Handcrafting objects for those he missed, as he thought about them, was not purely a turn of poetic phrase for Nâzım. Objects he handcrafted and sent to Piraye were very numerous. I myself have worn over several summers the white pants my mother made of cloth he had woven. He had poured even the glass of the mirror - in which he had engraved the figure of a horseman - whose box he had chiselled of chestnut for Suzan, my sister.
In the prisons, he would always find a way of entering the workshops, establishing friendships with the masters there. He first would apprentice himself to them, thus grasping the craft, learning their conventions and possibilities.

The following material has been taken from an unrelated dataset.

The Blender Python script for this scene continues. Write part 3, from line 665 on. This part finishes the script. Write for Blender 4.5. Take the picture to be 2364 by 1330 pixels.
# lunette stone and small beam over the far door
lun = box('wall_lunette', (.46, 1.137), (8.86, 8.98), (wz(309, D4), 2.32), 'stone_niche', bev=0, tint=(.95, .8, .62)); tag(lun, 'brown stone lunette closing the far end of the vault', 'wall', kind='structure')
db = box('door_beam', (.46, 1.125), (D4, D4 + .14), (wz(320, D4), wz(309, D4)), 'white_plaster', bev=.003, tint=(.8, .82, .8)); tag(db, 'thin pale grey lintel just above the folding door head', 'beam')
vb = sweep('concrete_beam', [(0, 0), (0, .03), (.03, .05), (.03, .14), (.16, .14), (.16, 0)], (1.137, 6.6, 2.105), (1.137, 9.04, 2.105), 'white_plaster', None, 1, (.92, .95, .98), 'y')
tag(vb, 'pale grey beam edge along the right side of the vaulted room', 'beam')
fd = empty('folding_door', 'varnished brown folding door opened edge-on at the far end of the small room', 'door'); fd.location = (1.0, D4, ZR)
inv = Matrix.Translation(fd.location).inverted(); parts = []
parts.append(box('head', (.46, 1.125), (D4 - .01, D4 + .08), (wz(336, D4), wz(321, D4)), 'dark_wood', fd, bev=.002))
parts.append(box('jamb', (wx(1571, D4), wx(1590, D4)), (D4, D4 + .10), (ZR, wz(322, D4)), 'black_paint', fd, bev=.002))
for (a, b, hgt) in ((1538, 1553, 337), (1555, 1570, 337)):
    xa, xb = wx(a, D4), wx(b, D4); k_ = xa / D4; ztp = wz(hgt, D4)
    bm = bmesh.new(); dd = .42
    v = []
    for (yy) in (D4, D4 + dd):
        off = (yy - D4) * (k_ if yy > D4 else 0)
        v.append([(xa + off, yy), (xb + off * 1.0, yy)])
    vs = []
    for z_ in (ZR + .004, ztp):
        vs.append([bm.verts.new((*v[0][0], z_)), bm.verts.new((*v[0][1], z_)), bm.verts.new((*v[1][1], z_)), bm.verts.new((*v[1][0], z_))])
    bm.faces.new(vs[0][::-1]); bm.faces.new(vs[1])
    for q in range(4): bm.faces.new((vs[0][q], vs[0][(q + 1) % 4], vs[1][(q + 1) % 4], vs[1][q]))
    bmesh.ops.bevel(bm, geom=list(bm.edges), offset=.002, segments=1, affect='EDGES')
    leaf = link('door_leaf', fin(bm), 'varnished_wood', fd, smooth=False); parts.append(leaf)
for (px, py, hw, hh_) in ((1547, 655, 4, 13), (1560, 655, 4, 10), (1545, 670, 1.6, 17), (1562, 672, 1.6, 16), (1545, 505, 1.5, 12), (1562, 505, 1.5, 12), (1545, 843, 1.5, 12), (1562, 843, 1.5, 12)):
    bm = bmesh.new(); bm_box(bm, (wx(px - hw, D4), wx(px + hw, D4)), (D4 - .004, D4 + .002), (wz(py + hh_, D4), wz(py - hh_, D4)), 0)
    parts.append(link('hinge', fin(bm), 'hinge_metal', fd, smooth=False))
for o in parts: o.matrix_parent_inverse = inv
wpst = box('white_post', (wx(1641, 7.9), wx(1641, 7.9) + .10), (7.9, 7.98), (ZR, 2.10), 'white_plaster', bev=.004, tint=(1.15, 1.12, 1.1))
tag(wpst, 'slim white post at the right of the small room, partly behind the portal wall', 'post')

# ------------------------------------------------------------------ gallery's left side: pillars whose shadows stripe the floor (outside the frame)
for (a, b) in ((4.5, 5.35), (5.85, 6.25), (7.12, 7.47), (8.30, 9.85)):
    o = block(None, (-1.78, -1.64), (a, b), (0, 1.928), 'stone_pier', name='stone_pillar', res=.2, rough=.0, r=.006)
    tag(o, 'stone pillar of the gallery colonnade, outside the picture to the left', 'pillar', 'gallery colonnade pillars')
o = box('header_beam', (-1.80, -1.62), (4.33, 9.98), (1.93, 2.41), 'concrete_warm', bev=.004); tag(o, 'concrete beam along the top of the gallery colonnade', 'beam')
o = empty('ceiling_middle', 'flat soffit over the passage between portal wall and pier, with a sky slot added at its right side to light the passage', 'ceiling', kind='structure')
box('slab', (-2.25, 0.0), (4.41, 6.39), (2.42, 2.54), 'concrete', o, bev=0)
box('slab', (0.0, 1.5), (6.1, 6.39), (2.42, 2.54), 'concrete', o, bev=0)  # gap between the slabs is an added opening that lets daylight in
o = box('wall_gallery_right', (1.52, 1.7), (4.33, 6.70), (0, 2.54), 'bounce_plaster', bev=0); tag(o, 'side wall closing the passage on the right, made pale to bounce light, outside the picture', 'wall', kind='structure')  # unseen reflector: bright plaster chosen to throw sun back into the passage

Then he would contemplate possible innovations, introducing novelties.









In his wood engravings he used various kind of wood, but I believe his favourite was the chestnut.
One day you'd find him working on a tray using a hair-saw; the next day you could see him using the tools of the sculptor to make a box or a ring.
He'd remove the inside of an electrical bulb and cover it with beads; make for it a beaded stand so it would stand on a flat surface, topping it off with a chestnut box-covering to the object. The clock stands he made of beads were veritable works of mastery.







NÂZIM'S WATCH

Nâzım's famous poem "Bir Cezaevinde Tecritteki Adamın Mektupları" begins in the following way:

I carved your name on my watchband
with my fingernail.
Where I am,you know,
I don't have a pearl-handled jacknife
(they don't give us anything sharp)
                    or a plane tree with its head in the clouds.
Trees may grow in the yard
but I'm not allowed
                                 to see the sky overhead...
How many others are in this place?
I don't know.
I2m alone far from them,
they are all together far from me.

And, these are the starting words of the letter he wrote to Piraye from the Ankara Headquarters Prison on 24 May 1938:

"My dear wife,
"My watch is broken. So I removed the mechanism and placed your photographs in the frame. Now I no longer check the time since at any rate I've begun loosing the sense of time. I don't look at the time, I look at your tiny portrait on my wrist."
Vaguely scraped with Nâzım's nails into the leather strap of the said troubled watch is Piraye's name. Inside is a photograph of Memet and Piraye, between their heads is placed the head of Suzan cut out from another photograph.